• DATA FOR THIS TASK

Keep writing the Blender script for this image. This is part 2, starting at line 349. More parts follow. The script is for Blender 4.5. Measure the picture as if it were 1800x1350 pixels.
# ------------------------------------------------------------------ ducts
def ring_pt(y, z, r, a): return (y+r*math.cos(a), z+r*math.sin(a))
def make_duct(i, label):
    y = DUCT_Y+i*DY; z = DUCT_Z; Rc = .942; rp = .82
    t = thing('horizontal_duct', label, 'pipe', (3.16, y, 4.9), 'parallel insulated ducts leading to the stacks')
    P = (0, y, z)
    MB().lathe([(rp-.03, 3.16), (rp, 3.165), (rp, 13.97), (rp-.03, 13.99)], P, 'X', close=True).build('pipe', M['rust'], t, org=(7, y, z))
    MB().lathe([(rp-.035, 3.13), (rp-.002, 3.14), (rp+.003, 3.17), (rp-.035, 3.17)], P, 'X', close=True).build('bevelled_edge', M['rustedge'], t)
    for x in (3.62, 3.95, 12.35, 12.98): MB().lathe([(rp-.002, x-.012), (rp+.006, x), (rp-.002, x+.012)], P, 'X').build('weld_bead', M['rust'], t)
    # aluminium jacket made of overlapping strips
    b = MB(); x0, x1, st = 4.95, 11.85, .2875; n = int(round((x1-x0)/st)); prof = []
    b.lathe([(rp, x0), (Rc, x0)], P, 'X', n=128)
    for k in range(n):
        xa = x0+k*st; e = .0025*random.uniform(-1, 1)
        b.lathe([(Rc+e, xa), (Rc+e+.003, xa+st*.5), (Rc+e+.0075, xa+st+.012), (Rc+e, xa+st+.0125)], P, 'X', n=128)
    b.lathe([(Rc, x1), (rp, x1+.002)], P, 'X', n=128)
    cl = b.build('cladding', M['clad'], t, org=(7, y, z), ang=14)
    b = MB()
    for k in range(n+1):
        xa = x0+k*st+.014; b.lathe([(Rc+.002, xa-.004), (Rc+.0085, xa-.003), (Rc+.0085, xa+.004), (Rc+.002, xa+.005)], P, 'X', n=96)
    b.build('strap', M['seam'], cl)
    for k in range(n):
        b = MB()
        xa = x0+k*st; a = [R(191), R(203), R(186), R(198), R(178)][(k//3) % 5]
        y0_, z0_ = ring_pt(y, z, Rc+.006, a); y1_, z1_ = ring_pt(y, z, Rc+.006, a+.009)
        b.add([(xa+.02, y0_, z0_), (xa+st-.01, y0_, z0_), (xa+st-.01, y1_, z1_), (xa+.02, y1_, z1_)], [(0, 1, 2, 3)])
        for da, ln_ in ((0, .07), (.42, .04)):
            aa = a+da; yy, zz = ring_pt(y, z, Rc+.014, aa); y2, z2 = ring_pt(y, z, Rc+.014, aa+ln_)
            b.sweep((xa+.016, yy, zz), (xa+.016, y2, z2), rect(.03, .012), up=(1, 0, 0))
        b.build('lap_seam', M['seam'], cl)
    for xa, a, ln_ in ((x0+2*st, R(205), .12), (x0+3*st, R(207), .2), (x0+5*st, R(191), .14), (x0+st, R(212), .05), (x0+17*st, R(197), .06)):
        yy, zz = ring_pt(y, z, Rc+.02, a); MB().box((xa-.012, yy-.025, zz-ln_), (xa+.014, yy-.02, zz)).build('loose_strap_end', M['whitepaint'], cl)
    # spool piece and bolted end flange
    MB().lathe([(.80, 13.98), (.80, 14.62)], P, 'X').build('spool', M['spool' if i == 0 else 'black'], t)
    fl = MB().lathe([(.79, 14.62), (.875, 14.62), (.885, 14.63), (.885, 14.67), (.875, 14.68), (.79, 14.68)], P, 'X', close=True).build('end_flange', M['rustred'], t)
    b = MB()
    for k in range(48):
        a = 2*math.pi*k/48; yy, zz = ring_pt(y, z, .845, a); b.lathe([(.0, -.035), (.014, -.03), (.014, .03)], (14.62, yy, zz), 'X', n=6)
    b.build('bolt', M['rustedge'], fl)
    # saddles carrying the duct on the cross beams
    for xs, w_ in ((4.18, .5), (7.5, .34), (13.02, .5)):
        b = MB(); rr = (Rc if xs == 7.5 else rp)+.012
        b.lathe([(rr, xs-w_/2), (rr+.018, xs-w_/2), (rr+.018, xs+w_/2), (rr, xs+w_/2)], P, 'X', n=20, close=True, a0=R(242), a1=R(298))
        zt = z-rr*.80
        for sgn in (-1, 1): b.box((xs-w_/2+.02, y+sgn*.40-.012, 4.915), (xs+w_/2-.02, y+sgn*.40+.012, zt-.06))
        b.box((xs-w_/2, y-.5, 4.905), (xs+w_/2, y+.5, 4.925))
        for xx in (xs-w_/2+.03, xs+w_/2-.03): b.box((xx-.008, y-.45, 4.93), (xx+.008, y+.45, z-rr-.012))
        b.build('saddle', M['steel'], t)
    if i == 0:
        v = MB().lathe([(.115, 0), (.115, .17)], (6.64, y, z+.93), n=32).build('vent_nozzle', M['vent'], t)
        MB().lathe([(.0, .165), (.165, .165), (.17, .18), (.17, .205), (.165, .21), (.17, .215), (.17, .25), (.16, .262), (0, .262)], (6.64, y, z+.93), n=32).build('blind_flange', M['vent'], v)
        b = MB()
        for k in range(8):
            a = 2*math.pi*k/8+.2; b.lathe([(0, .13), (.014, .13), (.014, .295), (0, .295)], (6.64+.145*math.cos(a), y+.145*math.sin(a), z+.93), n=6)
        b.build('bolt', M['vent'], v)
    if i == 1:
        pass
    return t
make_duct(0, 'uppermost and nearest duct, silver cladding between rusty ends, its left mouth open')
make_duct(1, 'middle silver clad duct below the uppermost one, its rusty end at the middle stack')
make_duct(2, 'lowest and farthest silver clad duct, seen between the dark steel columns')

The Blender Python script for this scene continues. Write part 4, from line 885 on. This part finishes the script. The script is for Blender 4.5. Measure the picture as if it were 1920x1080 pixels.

• EXERCISE GOAL
Extract each record, keeping it identical to the original.

• SOLUTION
Keep writing the Blender script for this image. This is part 2, starting at line 349. More parts follow. The script is for Blender 4.5. Measure the picture as if it were 1800x1350 pixels.
# ------------------------------------------------------------------ ducts
def ring_pt(y, z, r, a): return (y+r*math.cos(a), z+r*math.sin(a))
def make_duct(i, label):
    y = DUCT_Y+i*DY; z = DUCT_Z; Rc = .942; rp = .82
    t = thing('horizontal_duct', label, 'pipe', (3.16, y, 4.9), 'parallel insulated ducts leading to the stacks')
    P = (0, y, z)
    MB().lathe([(rp-.03, 3.16), (rp, 3.165), (rp, 13.97), (rp-.03, 13.99)], P, 'X', close=True).build('pipe', M['rust'], t, org=(7, y, z))
    MB().lathe([(rp-.035, 3.13), (rp-.002, 3.14), (rp+.003, 3.17), (rp-.035, 3.17)], P, 'X', close=True).build('bevelled_edge', M['rustedge'], t)
    for x in (3.62, 3.95, 12.35, 12.98): MB().lathe([(rp-.002, x-.012), (rp+.006, x), (rp-.002, x+.012)], P, 'X').build('weld_bead', M['rust'], t)
    # aluminium jacket made of overlapping strips
    b = MB(); x0, x1, st = 4.95, 11.85, .2875; n = int(round((x1-x0)/st)); prof = []
    b.lathe([(rp, x0), (Rc, x0)], P, 'X', n=128)
    for k in range(n):
        xa = x0+k*st; e = .0025*random.uniform(-1, 1)
        b.lathe([(Rc+e, xa), (Rc+e+.003, xa+st*.5), (Rc+e+.0075, xa+st+.012), (Rc+e, xa+st+.0125)], P, 'X', n=128)
    b.lathe([(Rc, x1), (rp, x1+.002)], P, 'X', n=128)
    cl = b.build('cladding', M['clad'], t, org=(7, y, z), ang=14)
    b = MB()
    for k in range(n+1):
        xa = x0+k*st+.014; b.lathe([(Rc+.002, xa-.004), (Rc+.0085, xa-.003), (Rc+.0085, xa+.004), (Rc+.002, xa+.005)], P, 'X', n=96)
    b.build('strap', M['seam'], cl)
    for k in range(n):
        b = MB()
        xa = x0+k*st; a = [R(191), R(203), R(186), R(198), R(178)][(k//3) % 5]
        y0_, z0_ = ring_pt(y, z, Rc+.006, a); y1_, z1_ = ring_pt(y, z, Rc+.006, a+.009)
        b.add([(xa+.02, y0_, z0_), (xa+st-.01, y0_, z0_), (xa+st-.01, y1_, z1_), (xa+.02, y1_, z1_)], [(0, 1, 2, 3)])
        for da, ln_ in ((0, .07), (.42, .04)):
            aa = a+da; yy, zz = ring_pt(y, z, Rc+.014, aa); y2, z2 = ring_pt(y, z, Rc+.014, aa+ln_)
            b.sweep((xa+.016, yy, zz), (xa+.016, y2, z2), rect(.03, .012), up=(1, 0, 0))
        b.build('lap_seam', M['seam'], cl)
    for xa, a, ln_ in ((x0+2*st, R(205), .12), (x0+3*st, R(207), .2), (x0+5*st, R(191), .14), (x0+st, R(212), .05), (x0+17*st, R(197), .06)):
        yy, zz = ring_pt(y, z, Rc+.02, a); MB().box((xa-.012, yy-.025, zz-ln_), (xa+.014, yy-.02, zz)).build('loose_strap_end', M['whitepaint'], cl)
    # spool piece and bolted end flange
    MB().lathe([(.80, 13.98), (.80, 14.62)], P, 'X').build('spool', M['spool' if i == 0 else 'black'], t)
    fl = MB().lathe([(.79, 14.62), (.875, 14.62), (.885, 14.63), (.885, 14.67), (.875, 14.68), (.79, 14.68)], P, 'X', close=True).build('end_flange', M['rustred'], t)
    b = MB()
    for k in range(48):
        a = 2*math.pi*k/48; yy, zz = ring_pt(y, z, .845, a); b.lathe([(.0, -.035), (.014, -.03), (.014, .03)], (14.62, yy, zz), 'X', n=6)
    b.build('bolt', M['rustedge'], fl)
    # saddles carrying the duct on the cross beams
    for xs, w_ in ((4.18, .5), (7.5, .34), (13.02, .5)):
        b = MB(); rr = (Rc if xs == 7.5 else rp)+.012
        b.lathe([(rr, xs-w_/2), (rr+.018, xs-w_/2), (rr+.018, xs+w_/2), (rr, xs+w_/2)], P, 'X', n=20, close=True, a0=R(242), a1=R(298))
        zt = z-rr*.80
        for sgn in (-1, 1): b.box((xs-w_/2+.02, y+sgn*.40-.012, 4.915), (xs+w_/2-.02, y+sgn*.40+.012, zt-.06))
        b.box((xs-w_/2, y-.5, 4.905), (xs+w_/2, y+.5, 4.925))
        for xx in (xs-w_/2+.03, xs+w_/2-.03): b.box((xx-.008, y-.45, 4.93), (xx+.008, y+.45, z-rr-.012))
        b.build('saddle', M['steel'], t)
    if i == 0:
        v = MB().lathe([(.115, 0), (.115, .17)], (6.64, y, z+.93), n=32).build('vent_nozzle', M['vent'], t)
        MB().lathe([(.0, .165), (.165, .165), (.17, .18), (.17, .205), (.165, .21), (.17, .215), (.17, .25), (.16, .262), (0, .262)], (6.64, y, z+.93), n=32).build('blind_flange', M['vent'], v)
        b = MB()
        for k in range(8):
            a = 2*math.pi*k/8+.2; b.lathe([(0, .13), (.014, .13), (.014, .295), (0, .295)], (6.64+.145*math.cos(a), y+.145*math.sin(a), z+.93), n=6)
        b.build('bolt', M['vent'], v)
    if i == 1:
        pass
    return t
make_duct(0, 'uppermost and nearest duct, silver cladding between rusty ends, its left mouth open')
make_duct(1, 'middle silver clad duct below the uppermost one, its rusty end at the middle stack')
make_duct(2, 'lowest and farthest silver clad duct, seen between the dark steel columns')

The Blender Python script for this scene continues. Write part 4, from line 885 on. This part finishes the script. The script is for Blender 4.5. Measure the picture as if it were 1920x1080 pixels.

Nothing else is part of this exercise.